As First Nation creatives, we work across a variety of mediums painters are dancers and writers are photographers. Our art expression operates within the continuum of the oldest living culture on this planet, multidisciplinary. Dean Cross is no exception. Trained as a dancer, choreographer and a visual artist, Cross describes himself as a “paratactical” artist, one who is interested in blending materials and ideas to challenge preconceived ideas and dominate narratives.

Nestled in the corner of the “Sidney Nolan: Search for Paradise” exhibition at the Canberra Museum and Gallery (touring from Heide Museum of Modern Art) is Cross’ installation comprising of a dual channel video installation. You locate the work with your ears before your eyes. The soundtrack to the moving image work includes an ambient soundtrack and the voice of a dance teacher keeping the tempo for the class.

We see Cross is dressed in a black and white tracksuit firstly laying on the floor, then sweeping. An identical image appears on the parallel screen, this time Cross is seated facing the viewer. For me it is confronting and uncomfortable and I ask myself is Cross turning the tables, analysing, assessing even scrutinizing the viewer. Who is looking at who?

We assume it is Cross because throughout the piece he is wearing a paper bag over his head with an image of Nolan’s self-portrait painted 1943, we never see his face.

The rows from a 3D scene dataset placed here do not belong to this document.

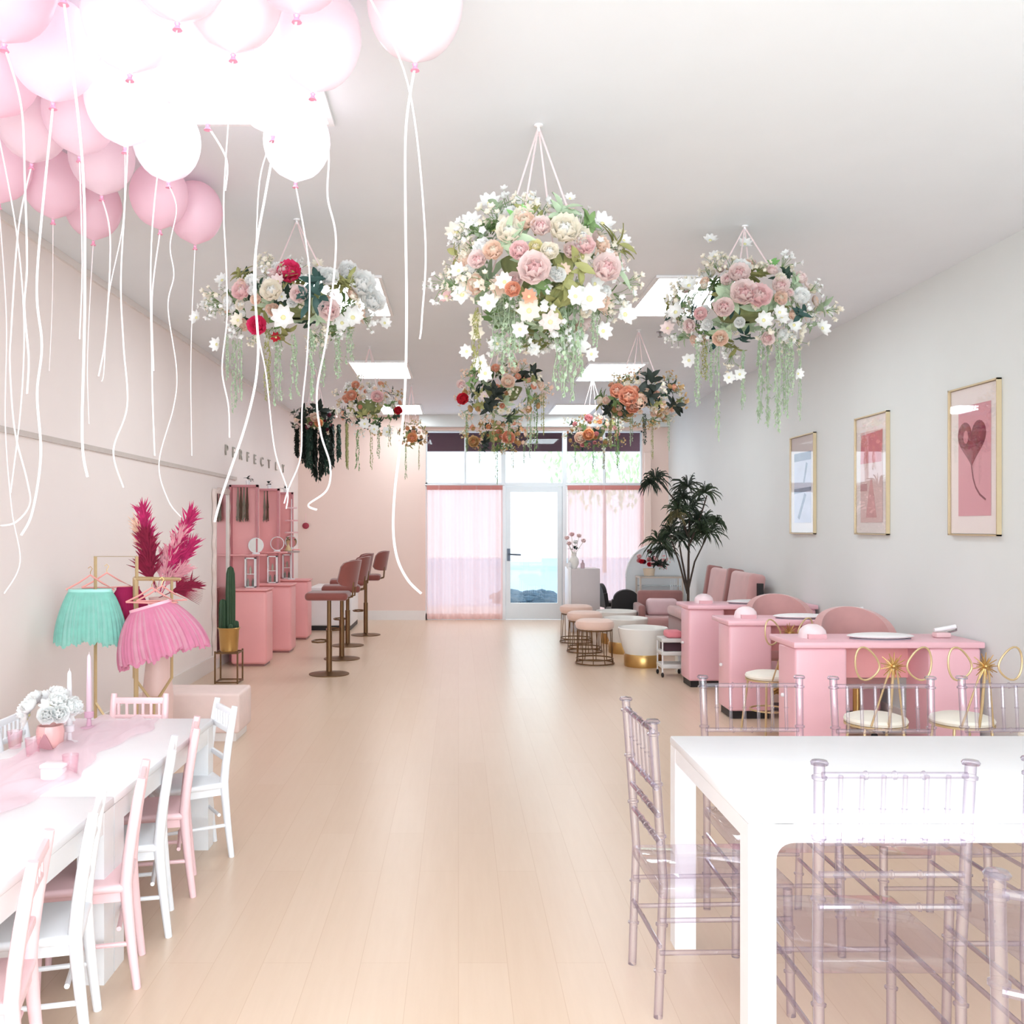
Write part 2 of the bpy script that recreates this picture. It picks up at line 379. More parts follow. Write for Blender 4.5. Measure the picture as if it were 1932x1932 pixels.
MB().lathe([(.0, -.001), (.035, -.001), (.035, -.008), (.01, -.012), (.01, -.04), (.022, -.045), (.022, -.05), (0, -.05)], 12).build('sprinkler_body', mat('chrome', '#a8a4a4', .25, metal=.9), t)
# wall lettering
lt = thing('wall_lettering', 'row of widely spaced grey capital letters on the left wall above the pink stations', 'lettering', (XL+.002, 12.35, 2.36))
lm = mat('letter_grey', '#b3aba1', .6)
for k, chh in enumerate('PERFECTLY'):
    px = 426+k*13.4; s = (VX-px)/2.59; yy = F/s
    fc = bpy.data.curves.new('letter', 'FONT'); fc.body = chh; fc.size = .17; fc.extrude = .006; fc.align_x = 'CENTER'; fc.resolution_u = 2
    fo = bpy.data.objects.new('letter', fc); COL.objects.link(fo)
    me = bpy.data.meshes.new_from_object(fo); bpy.data.objects.remove(fo); me.materials.append(lm)
    M = Matrix.Translation((.008, yy-12.35, -.055)) @ Matrix(((0, 0, 1, 0), (1, 0, 0, 0), (0, 1, 0, 0), (0, 0, 0, 1))) @ Matrix.Diagonal((1.5, 1, 1, 1))
    inst('letter', me, lt, M)

# ------------------------------------------------------------------ pictures on the right wall
picglass = clear_mat('picture_glass', '#ffffff', 1.0, edge='#ffffff', rough=.0, edgeamt=0)
mat_board = mat('mat_board_blush', '#fdf1ee', .8, noise=.01)
def picture(y0, y1, z0, z1, label, art):
    t = thing('framed_picture', label, 'picture', (XR-.002, (y0+y1)/2, z0), group='gold framed pictures on the right wall')
    a = (y1-y0)/2; h = z1-z0; mb = MB()
    for q in ((-a, a, 0, .010), (-a, a, h-.010, h), (-a, -a+.010, 0, h), (a-.010, a, 0, h)): mb.box(-.03, 0, q[0], q[1], q[2], q[3])
    mb.build('frame', mat('pale_gold_frame', '#d6c3a0', .4, metal=.5), t, smooth=False)
    MB().box(-.012, -.002, -a+.013, a-.013, .013, h-.013).build('mat_board', mat_board, t, smooth=False)
    art(t, a, h)
    MB().box(-.024, -.022, -a+.014, a-.014, .014, h-.014).build('glass', picglass, t, smooth=False)
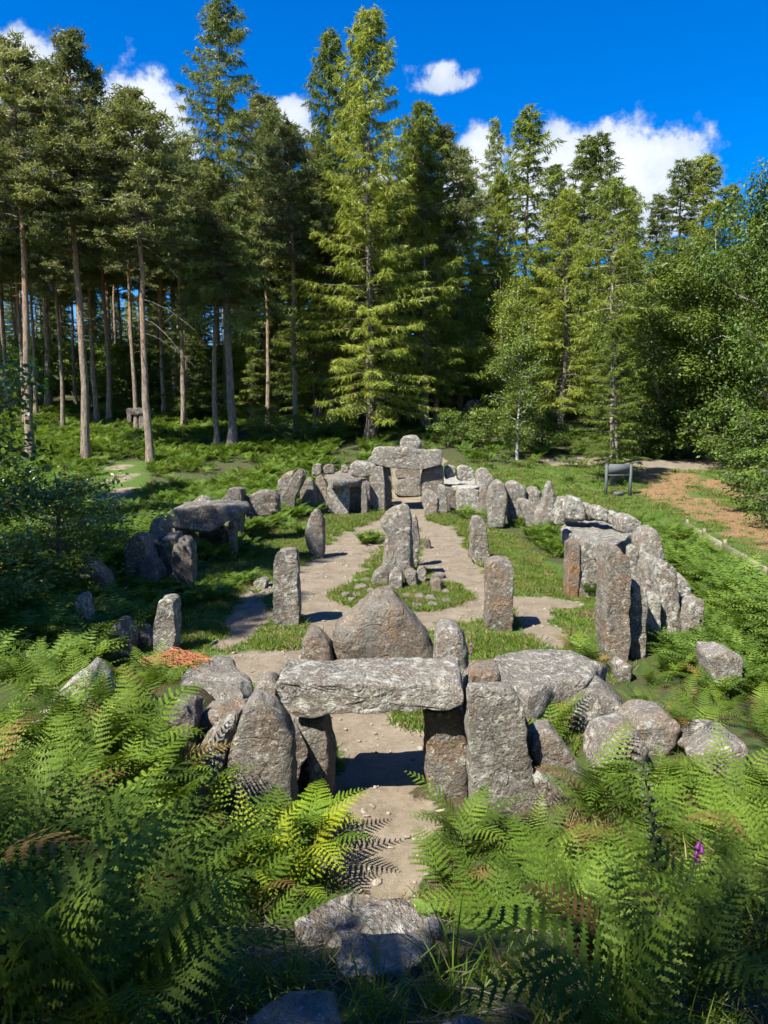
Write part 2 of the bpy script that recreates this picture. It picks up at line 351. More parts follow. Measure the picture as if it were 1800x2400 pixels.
# ------------------------------------------------------------------ paths and ground sheet
def W(reg, *pts): return [on_flat(*src(reg, *p)) for p in pts]
def seg_dist(X, Yy, line):
    d = np.full(np.shape(X), 1e9)
    for (x0, y0, r0), (x1, y1, r1) in zip(line[:-1], line[1:]):
        vx, vy = x1 - x0, y1 - y0; L = vx * vx + vy * vy + 1e-9
        t = np.clip(((X - x0) * vx + (Yy - y0) * vy) / L, 0, 1)
        d = np.minimum(d, np.hypot(X - x0 - t * vx, Yy - y0 - t * vy) - (r0 + (r1 - r0) * t))
    return d
def road(reg, pts): return [(*on_flat(*src(reg, x, y)), r) for x, y, r in pts]
path_lines = [
    [(0.1, 5.0, 0.25), (0.02, 6.3, 0.36), (0.0, 7.3, 0.5), (0.0, 8.2, 0.62), (0.0, 9.4, 0.62), (-0.5, 10.2, 0.7), (-1.6, 11.0, 0.5), (-2.2, 11.9, 0.4)],
    road('V', [(560, 1425, 0.67), (620, 1420, 0.49), (690, 1400, 0.32), (720, 1340, 0.42), (690, 1290, 0.87), (690, 1250, 0.87), (740, 1200, 0.91), (775, 1165, 0.98), (815, 1140, 0.98), (880, 1118, 0.87), (885, 1090, 0.98), (885, 1070, 1.23), (900, 1060, 1.96)]),
    road('V', [(880, 1118, 0.74), (935, 1140, 0.87), (960, 1190, 0.91), (990, 1240, 0.91), (1015, 1290, 0.80), (975, 1330, 0.62), (880, 1345, 0.55), (800, 1338, 0.55), (720, 1335, 0.55), (690, 1300, 0.74)]),
    road('V', [(1015, 1295, 0.74), (1080, 1302, 0.52), (1150, 1300, 0.52), (1215, 1305, 0.42)]),
    road('V', [(1150, 1310, 0.49), (1165, 1360, 0.42), (1190, 1390, 0.49)]),
    road('V', [(500, 1385, 0.42), (540, 1340, 0.36), (545, 1290, 0.36), (570, 1265, 0.42), (650, 1275, 0.62)]),
    road('V', [(266, 1062, 0.40), (258, 1095, 0.63), (262, 1115, 0.68)]),
    road('V', [(1200, 1060, 1.11), (1330, 1058, 1.58), (1420, 1060, 2.20), (1540, 1052, 2.33), (1720, 1045, 2.70)]),
]
chip_lines = [road('V', [(1395, 1068, 1.6), (1450, 1085, 1.6), (1530, 1118, 1.5), (1640, 1165, 1.3), (1760, 1220, 1.2)]),
              road('V', [(1480, 1072, 1.6), (1560, 1080, 1.4), (1640, 1095, 1.0)])]
isl_c = on_flat(*src('V', 862, 1283)); isl_r = 1.06 * abs(on_flat(*src('V', 1005, 1290))[0] - isl_c[0])
def masks(x, y):
    x = np.asarray(x, float); y = np.asarray(y, float)
    wob = 0.24 * fbm2(x, y, 1.5, 11, 4)
    pd = np.min([seg_dist(x, y, l) for l in path_lines], axis=0)
    isl = np.hypot(x - isl_c[0], y - isl_c[1]) - isl_r
    pd = np.minimum(pd, np.abs(isl - .26) - .26)      # trodden ring round the grass island
    pd = np.maximum(pd, -isl)
    path = 1 - sstep(-0.16, 0.16, pd + wob)
    chip = 1 - sstep(-0.5, 0.5, np.min([seg_dist(x, y, l) for l in chip_lines], axis=0) + 2.6 * wob)
    e = np.sqrt((x / 5.4) ** 2 + ((y - 22) / 14.5) ** 2)
    lawn = 1 - sstep(0.9, 1.05, e + 0.4 * wob)
    right = sstep(6.2, 7.4, x) * sstep(17, 22, y) * (1 - sstep(44, 52, y))
    back = sstep(-2, 1, x) * sstep(36, 39, y) * (1 - sstep(45, 52, y))
    leftp = (1 - sstep(0.0, 2.5, seg_dist(x, y, path_lines[6]) + 2 * wob))
    lawn = np.clip(np.maximum.reduce([lawn, right, back, leftp * 0.9]), 0, 1)
    return path, chip, lawn, pd, isl
def build_ground():
    xs = np.concatenate([-np.geomspace(420, 9.6, 46), np.arange(-9.4, 9.41, 0.13), np.geomspace(9.6, 420, 46)])
    ys = np.concatenate([-np.geomspace(120, 1, 16), np.arange(0.0, 30, 0.13), np.arange(30, 62, 0.4), np.geomspace(62.4, 460, 40)])
    X, Y = np.meshgrid(xs, ys); Z = ground_z(X, Y)
    p, c, l, pd, isl = masks(X, Y)
    Z = Z - 0.035 * p
    nx = len(xs); V = np.stack([X.ravel(), Y.ravel(), Z.ravel()], 1)
    i, j = np.meshgrid(np.arange(nx - 1), np.arange(len(ys) - 1)); a = (j * nx + i).ravel()
    F = np.stack([a, a + 1, a + nx + 1, a + nx], 1)
    pf = p.ravel()[F].mean(1) > 0.5; cf = (c.ravel()[F].mean(1) > 0.5) & ~pf
    for nm, sel in (('ground', ~pf & ~cf), ('path', pf), ('woodchip_path', cf)):
        Fs = F[sel]; used = np.unique(Fs); remap = np.zeros(len(V), np.int64); remap[used] = np.arange(len(used))
        me = mesh_from(nm, V[used], remap[Fs], smooth=True)
        for an, arr in (('path', p), ('chip', c), ('lawn', l)):
            at = me.attributes.new(an, 'FLOAT', 'POINT'); at.data.foreach_set('value', arr.ravel()[used].astype(np.float32))
        link(nm, me, M['ground'], kind='structure')
build_ground()

# ------------------------------------------------------------------ stones
STONES = []      # footprints (x, y, r) so that plants keep off them
def chaikin(P, r=0.22):
    Q = np.roll(P, -1, 0); out = np.empty((len(P) * 2, P.shape[1])); out[0::2] = P * (1 - r) + Q * r; out[1::2] = P * r + Q * (1 - r); return out
def resample(P, n):
    Q = np.vstack([P, P[:1]]); s = np.r_[0, np.cumsum(np.linalg.norm(np.diff(Q, axis=0), axis=1))]
    t = np.linspace(0, s[-1], n, endpoint=False); return np.stack([np.interp(t, s, Q[:, k]) for k in range(P.shape[1])], 1)
_sid = [0]
def stone(label, reg, pts, base=None, Y=None, t=0.6, p=5.0, top=None, ex=0.0, ez=0.0, name='standing_stone', cat='stone', group=None,
          lich=0.5, brown=0.35, dark=0.25, amp=1.0, n=None, sink=True, dy=0.0, chips=12):
    """pts: outline as seen; upright stones lie in the vertical plane through `base`, flat slabs (top=z) in a level plane"""
    _sid[0] += 1; seed = _sid[0]
    S = [src(reg, x, y) for x, y in pts]
    if top is None:
        if Y is None: Y = on_ground(*src(reg, *base))[1] + dy
        P2 = np.array([at_depth(x, y, Y) for x, y in S])
    else: P2 = np.array([on_flat(x, y, top) for x, y in S])
    ar = 0.5 * np.sum(P2[:, 0] * np.roll(P2[:, 1], -1) - np.roll(P2[:, 0], -1) * P2[:, 1])
    if ar < 0: P2 = P2[::-1]
    if top is None and sink:      # carry the foot into the ground
        g = gz(P2[:, 0].mean(), Y + t / 2); low = P2[:, 1].min(); hgt = P2[:, 1].max() - low
        if low > g - 0.12 and low < g + 0.9:
            k = (P2[:, 1] < low + 0.25 * hgt); P2[k, 1] -= (low - (g - 0.12))
    P2 = chaikin(P2, 0.13); ext = np.ptp(P2, axis=0)
    N = n or int(np.clip(np.linalg.norm(ext) * 44, 48, 120)); P2 = resample(P2, N)
    c = (P2.max(0) + P2.min(0)) / 2; half2 = np.maximum(ext / 2, 0.03)
    if name == 'wall_stone': p += 1.6; amp *= 1.5; chips += 8
    elif name == 'boulder': p += 0.9; amp *= 1.25; chips += 4
    bk = float(np.clip(0.58 - 0.16 * (p - 2.4), 0.07, 0.58)); bev = min(bk * half2.min(), 0.45 * t, 0.40)
    prof = [(bev * (1 - math.sin(a)), bev * (1 - math.cos(a))) for a in np.linspace(0.0, math.pi / 2, 6)]        # (inset, depth)
    prof = [(i_, d_) for i_, d_ in prof]
    midd = np.linspace(prof[-1][1], t - prof[-1][1], 8)[1:-1]
    prof = prof + [(0.0, d_) for d_ in midd] + [(i_, t - d_) for i_, d_ in prof[::-1]]
    rings = []
    for ins, dep in prof:
        R = c + (P2 - c) * np.maximum(1 - ins / half2, 0.05)
        if top is None: rings.append(np.stack([R[:, 0] + ex * dep, np.full(N, Y + dep), R[:, 1] + ez * dep], 1))
        else: rings.append(np.stack([R[:, 0], R[:, 1], np.full(N, top - dep)], 1))
    # inner rings so that faces carry detail
    def inner(R, cc, fr): return [cc + (R - cc) * f for f in fr]
    fr = [0.3, 0.6, 0.82]
    c0 = rings[0].mean(0); c1 = rings[-1].mean(0)
    rings = inner(rings[0], c0, fr) + rings + inner(rings[-1], c1, fr[::-1])
    V = np.concatenate(rings + [c0[None], c1[None]])
    size = min(ext.min(), t) + 0.25 * ext.max(); a = 0.034 * size * amp
    so = np.array([seed * 7.31, seed * 3.7, seed * 1.9])
    D = np.stack([fbm(V / size * 1.1 + so + 31 * k, seed + k, 3) for k in range(3)], 1) * a
    rid = np.stack([np.abs(fbm(V / size * 2.6 + so + 57 * k, seed + 9 + k, 3)) - 0.4 for k in range(3)], 1) * a * 0.8
    fine = np.stack([fbm(V * 7.0 + so + 77 * k, seed + 20 + k, 3) for k in range(3)], 1) * 0.016
    V = V + D - rid
    # chip edges and corners with flat fracture planes
    mid = (V.max(0) + V.min(0)) / 2; half = np.ptp(V, axis=0) / 2; U = (V - mid) / half; rgp = np.random.default_rng(seed)
    for c_ in range(chips):
        d = rgp.normal(size=3); d[np.argmin(np.abs(d))] *= rgp.uniform(0, .6); d = d / np.linalg.norm(d)
        pr = U @ d; lim = pr.max() * rgp.uniform(0.885, 0.98); over = np.maximum(pr - lim, 0); U = U - over[:, None] * d * 0.97
    V = mid + U * half + fine
    nr = len(rings); i = np.arange(nr - 1)[:, None] * N; j = np.arange(N)[None]; j2 = (j + 1) % N
    F = np.stack([i + j, i + j2, i + N + j2, i + N + j], -1).reshape(-1, 4)
    a0, a1 = nr * N, nr * N + 1; jj = np.arange(N); jj2 = (jj + 1) % N
    capA = np.stack([np.full(N, a0), jj2, jj], 1); capB = np.stack([np.full(N, a1), jj + (nr - 1) * N, jj2 + (nr - 1) * N], 1)
    org = np.array([V[:, 0].mean(), V[:, 1].mean(), V[:, 2].min()]); V = V - org
    # orient faces outwards
    F = F if top is None else F[:, ::-1]
    if top is not None: capA, capB = capA[:, ::-1], capB[:, ::-1]
    me = bpy.data.meshes.new(name); me.from_pydata(V.tolist(), [], F.tolist() + capA.tolist() + capB.tolist())
    me.polygons.foreach_set('use_smooth', np.ones(len(me.polygons), bool)); me.update(); me.set_sharp_from_angle(angle=math.radians(48))
    o = link(name, me, M['stone'], label=label, cat=cat, group=group, loc=org)
    o['lichen'] = lich; o['brown'] = brown; o['dark'] = dark
    wx, wy = np.ptp(V[:, 0]), np.ptp(V[:, 1])
    cx, cy = org[0], org[1]
    m = max(1, int(round(max(wx, wy) / max(min(wx, wy), 0.3))))
    for q in range(m):
        f = (q + 0.5) / m - 0.5
        STONES.append((cx + (wx * f if wx >= wy else 0), cy + (wy * f if wy > wx else 0), min(wx, wy) * 0.5))
    return o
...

As the score of Igor Stravinsky’s “The Rite of Spring” ballet and orchestral concert strikes up with see Cross perform a series of dance moves that are incongruous, further emphasised by the deliberate editing choices and dual screens. The viewer later learns this choice of dance style is in response to the original jarring choreography of Vaslav Nijinsky in Stravinsky’s ballet.

So why is Cross performing to Stravinsky in the likeness of Nolan? Cross is in dialogue with the 1962 radical version of the modernist ballet by Kenneth MacMillan where Nolan was commissioned to design the sets and costumes.

For me, this is where the power of Cross’ work is best understood. Through the deliberate choice of choreography and dress, Cross is confronting dominant cultural and social histories. He is shining a light on the insensitive and cultural appropriation of First Nation culture.

For the 1962 production, Nolan cherry picked a variety of First Nations iconography and appropriated it, demonstrating an era commonly insensitive towards First Nations culture.

Why does Cross wear an image of Nolan? Wearing Nolan’s likenesses as a mask, adds another layer to Cross’ complex narrative as he identifies autobiographical moments from both his and Nolan’s life. Moments that twist and fold in on another or as described in the exhibition inextricably intertwined, suggesting a series of convergences, cultural collisions and slippages in time.

An example of this is the upcoming first major work “Savage” from the Australian Dance Theatre’s new artistic director and Wiradjuri man Daniel Riley. Riley and Cross started their careers with Quantum Leap Canberra (now QL2 Dance) and Cross, like Nolan for MacMillan, is providing the design and sets for this production.

Cross’ work encourages the audience to ask questions and rethink the dominant narrative. I am looking forward to seeing more from Cross.